Le tribunal rappela qu’en principe, les contrats étaient régis par le consensualisme. Toutefois, précisa le tribunal, par dérogation à ce principe, le législateur peut imposer certaines formes, et ce en vue d’accomplir certaines fonctions : notamment à des fins de protection de la volonté, à des fins probatoires, des fins d’information. Le formalisme est protecteur de volonté lorsque les règles de forme – par exemple l’exigence d’un écrit – visent à assurer la protection d’une partie ou de tiers. Il en va ainsi de l’exigence d’écrit pour le contrat de gestion de portefeuille, avec pour conséquence que la sanction du défaut d’écrit est une nullité relative de la convention, qui doit être soulevée par le client particulier. Ce formalisme s’inscrit dans l’objectif de protection de l’investisseur poursuivit par la législation en la matière qui avait encore été renforcé depuis la règlementation MIFID et s’expliquait aussi par la différence, d’informations notamment, entre les professionnels de l’investissement et leurs clients particuliers. En effet, l’écrit vise à assurer la protection de la partie jugée plus faible, c’est-à-dire l’investisseur particulier, face au professionnel.
L’article 20 § 2 de l’arrêté-royal énumère de surcroît une série de sujets qui doivent être prévus dans le contrat écrit en vue d’assurer la protection de l’investisseur particulier, notamment le fait que le prestataire de services s’est bien, préalablement à la convention, procuré les informations nécessaires concernant les connaissances et l’expérience du client en rapport avec le service (ici, la gestion de fortune), sa situation financière et ses objectifs d’investissements.
C’était, selon le tribunal, le respect de ces obligations, attestées par le contrat écrit, qui permettait ensuite au gestionnaire de portefeuille d’accomplir sa mission au mieux des intérêts de son client. Le tribunal rappela que la sanction du défaut d’écrit conforme à la loi n’était pas prévue par le texte légal, mais dans la mesure où cette formalité vise à protéger les clients, la partie faible au contrat, ce défaut de validité formelle, devait être sanctionné par la nullité relative par application de la théorie générale des nullités. Toutefois, le tribunal précisa que cette nullité n’est en principe pas automatique. Le juge dispose d’un pouvoir d’appréciation sur l’incidence de l’absence d’écrit.
La société de gestion avait bien violé l’article 20 §1 de l’arrêté-royal du 3 juin 2007, disposition en vertu de laquelle elle ne pouvait prester un service de gestion de fortune avant la conclusion d’un contrat écrit.
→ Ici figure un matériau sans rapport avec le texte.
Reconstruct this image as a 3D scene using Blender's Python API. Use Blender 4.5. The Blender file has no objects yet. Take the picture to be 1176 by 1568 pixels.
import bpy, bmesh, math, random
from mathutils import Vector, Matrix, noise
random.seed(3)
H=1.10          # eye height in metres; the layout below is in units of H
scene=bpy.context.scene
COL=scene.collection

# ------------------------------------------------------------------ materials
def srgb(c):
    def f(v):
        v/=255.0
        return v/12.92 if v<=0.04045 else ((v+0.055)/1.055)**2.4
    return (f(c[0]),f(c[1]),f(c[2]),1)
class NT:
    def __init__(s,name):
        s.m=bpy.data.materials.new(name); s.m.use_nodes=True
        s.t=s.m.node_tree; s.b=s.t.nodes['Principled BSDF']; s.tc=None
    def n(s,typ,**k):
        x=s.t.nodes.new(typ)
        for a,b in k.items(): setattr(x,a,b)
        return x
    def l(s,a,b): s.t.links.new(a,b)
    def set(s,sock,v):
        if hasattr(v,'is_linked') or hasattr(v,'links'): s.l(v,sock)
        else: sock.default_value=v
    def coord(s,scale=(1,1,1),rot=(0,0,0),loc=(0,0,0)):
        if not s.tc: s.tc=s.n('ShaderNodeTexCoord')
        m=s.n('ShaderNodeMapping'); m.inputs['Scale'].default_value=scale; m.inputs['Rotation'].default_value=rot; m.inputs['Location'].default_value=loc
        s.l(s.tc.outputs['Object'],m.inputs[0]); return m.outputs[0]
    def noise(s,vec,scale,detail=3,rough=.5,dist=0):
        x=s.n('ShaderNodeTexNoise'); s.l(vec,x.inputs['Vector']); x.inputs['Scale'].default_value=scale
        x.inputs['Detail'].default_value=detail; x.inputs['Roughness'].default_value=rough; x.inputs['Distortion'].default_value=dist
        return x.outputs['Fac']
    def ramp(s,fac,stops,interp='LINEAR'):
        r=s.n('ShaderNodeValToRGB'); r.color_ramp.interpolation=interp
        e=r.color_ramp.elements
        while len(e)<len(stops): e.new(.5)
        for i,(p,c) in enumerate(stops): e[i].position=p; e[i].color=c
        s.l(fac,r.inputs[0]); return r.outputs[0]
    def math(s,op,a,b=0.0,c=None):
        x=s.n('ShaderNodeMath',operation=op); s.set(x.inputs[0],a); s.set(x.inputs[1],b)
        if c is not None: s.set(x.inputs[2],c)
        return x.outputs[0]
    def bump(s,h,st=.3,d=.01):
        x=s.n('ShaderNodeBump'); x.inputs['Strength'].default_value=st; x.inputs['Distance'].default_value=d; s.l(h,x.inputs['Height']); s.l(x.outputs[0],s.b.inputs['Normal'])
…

Elle avait aussi manqué à ses obligations d’information et à son obligation de connaître son client. Il ressortait en effet des éléments soumis au tribunal que la société de gestion n’avait pas pris la peine, avant la prise de cours du contrat de gestion de portefeuille avec les enfants de s’enquérir de leurs connaissances, de leur expérience, de leur situation financière, de leurs objectifs d’investissements et du degré de risques qu’ils étaient prêts à accepter, lesquels n’étaient pas nécessairement identiques à ceux de leur père. La société de gestion s’était contentée de continuer avec eux la même gestion que celle qu’elle avait développée avec leur père, alors même que les enfants lui avaient fait valoir, déjà avant que leur propre contrat ne débute, que ce type de gestion ne les satisfaisait pas.
L’absence de contrat écrit ne pouvait être considérée comme un simple manquement formel selon la Cour. Le défaut pour la société de gestion d’avoir établi un contrat écrit avec les enfants avait porté gravement atteinte aux intérêts de ceux-ci, car en s’abstenant de dresser un contrat écrit et en continuant simplement à gérer leur portefeuille comme elle le faisait avec leur père, la société de gestion a manqué à son obligation de base, qui était celle de connaître ses clients et de s’enquérir de leurs connaissances, expérience, situation financière et objectifs. N’ayant pas rempli cette obligation fondamentale, la société de gestion ne pouvait ensuite accomplir sa mission, qui était de gérer le portefeuille aux mieux des intérêts des enfants, puisque, précisément, elle n’avait pas pris la peine d’identifier ces intérêts. Il s’imposait dès lors, selon le tribunal, de prononcer la nullité du contrat de gestion de portefeuille. Conformément au droit commun, la nullité d’une convention opère en principe avec effet rétroactif, l’objectif étant de remettre les parties dans la situation qui aurait été la leur si le contrat n’avait pas été conclu. La nullité du contrat de gestion de portefeuille impliquait donc la restitution à l’investisseur des liquidités ou du portefeuille qu’il avait confié au gestionnaire. Dans le cas d’un portefeuille, il convenait d’avoir égard à sa valeur au jour auquel l’investisseur l’a confié au gestionnaire, dès lors que ses variations subséquentes font partie des effets de la convention conclue, qui est annulée. En l’espèce, une restitution en nature des instruments qui composaient le portefeuille n’était plus envisageable, eu égard aux réalisations opérées. Il convenait dès lors d’ordonner une restitution par équivalent. Il n’était pas ailleurs pas justifié, selon le tribunal, de tenir compte d’une valeur hypothétique que le portefeuille aurait eue à l’heure actuelle si les réalisations demandées par les enfants n’avaient pas été opérées. Il n’est, en outre, nullement démontré que ceci conduirait à une réduction de la restitution à opérer. Le tribunal condamna la société de gestion à restituer le montant que les enfants avaient reçu de leur père en mai 2008 augmenté… des intérêts au taux légal.